Technical decisions are made informally by the team member, and lazy consensus is assumed. If no consensus can be reached, the matter may be resolved by majority vote.

Governance changes

Material changes to this document are discussed publicly on as an issue on the Loki repository. Any change requires a supermajority in favor. Editorial changes may be made by lazy consensus unless challenged.

Other matters

Any matter that needs a decision, including but not limited to financial matters, may be called to a vote by any member if they deem it necessary. For financial, private, or personnel matters, discussion and voting takes place on the team mailing list, otherwise on the public mailing list.

Voting

The Loki project usually runs by informal consensus, however sometimes a formal decision must be made.

Depending on the subject matter, as laid out above, different methods of voting are used.

For all votes, voting must be open for at least one week. The end date should be clearly stated in the call to vote. A vote may be called and closed early if enough votes have come in one way so that further votes cannot change the final decision.

In all cases, all and only team members are eligible to vote, with the sole exception of the forced removal of a team member, in which said member is not eligible to vote.

Discussion and votes on personnel matters (including but not limited to team membership and maintainership) are held in private on the team mailing list. All other discussion and votes are held in the public mailing list or slack.

For public discussions, anyone interested is encouraged to participate. Formal power to object or vote is limited to team members.

Consensus

The default decision making mechanism for the Loki project is lazy consensus. This means that any decision on technical issues is considered supported by the team as long as nobody objects.

Silence on any consensus decision is implicit agreement and equivalent to explicit agreement. Explicit agreement may be stated at will. Decisions may, but do not need to be called out and put up for decision publicly at any time and by anyone.

Consensus decisions can never override or go against the spirit of an earlier explicit vote.

If any team member raises objections, the team members work together towards a solution that all involved can accept. This solution is again subject to lazy consensus.

In case no consensus can be found, but a decision one way or the other must be made, any team member may call a formal majority vote.

Majority vote

Majority votes must be called explicitly in a separate thread on the appropriate mailing list. The subject must be prefixed with [VOTE]. In the body, the call to vote must state the proposal being voted on. It should reference any discussion leading up to this point.

Votes may take the form of a single proposal, with the option to vote yes or no, or the form of multiple alternatives.

A vote on a single proposal is considered successful if more vote in favor than against.If there are multiple alternatives, members may vote for one or more alternatives, or vote “no” to object to all alternatives. It is not possible to cast an “abstain” vote. A vote on multiple alternatives is considered decided in favor of one alternative if it has received the most votes in favor, and a vote from more than half of those voting.
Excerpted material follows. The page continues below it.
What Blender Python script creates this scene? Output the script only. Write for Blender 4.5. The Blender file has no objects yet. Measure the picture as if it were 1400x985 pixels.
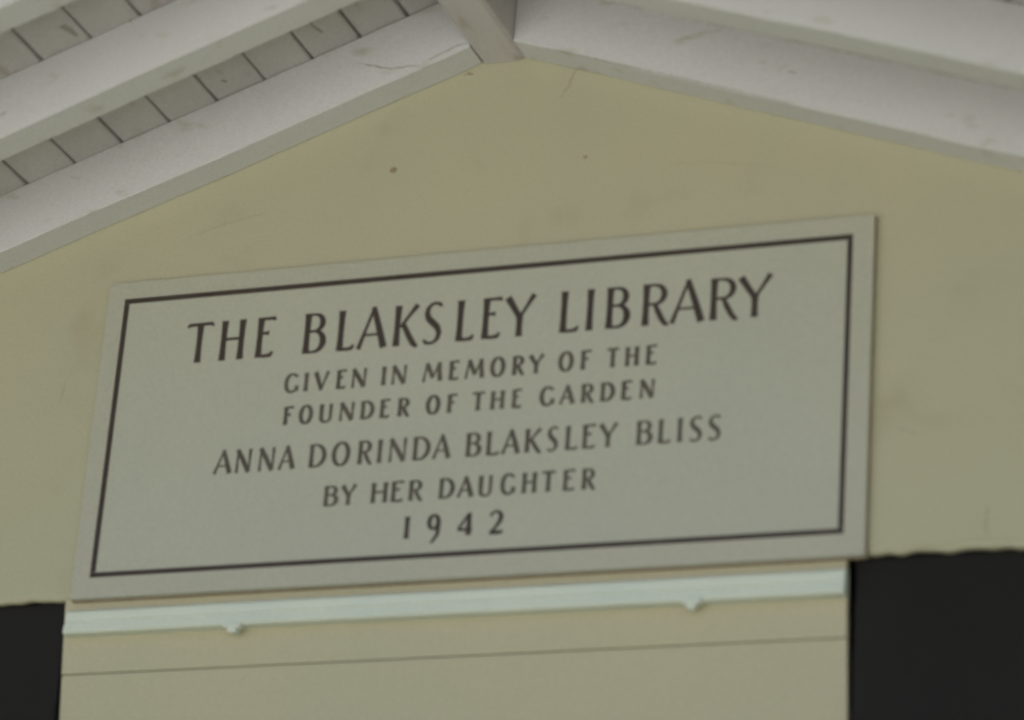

Should no alternative reach this quorum, another vote on a reduced number of options may be called separately.

Supermajority vote

Supermajority votes must be called explicitly in a separate thread on the appropriate mailing list. The subject must be prefixed with [VOTE]. In the body, the call to vote must state the proposal being voted on. It should reference any discussion leading up to this point.

Votes may take the form of a single proposal, with the option to vote yes or no, or the form of multiple alternatives.

A vote on a single proposal is considered successful if at least two thirds of those eligible to vote vote in favor.

If there are multiple alternatives, members may vote for one or more alternatives, or vote “no” to object to all alternatives. A vote on multiple alternatives is considered decided in favor of one alternative if it has received the most votes in favor, and a vote from at least two thirds of those eligible to vote. Should no alternative reach this quorum, another vote on a reduced number of options may be called separately.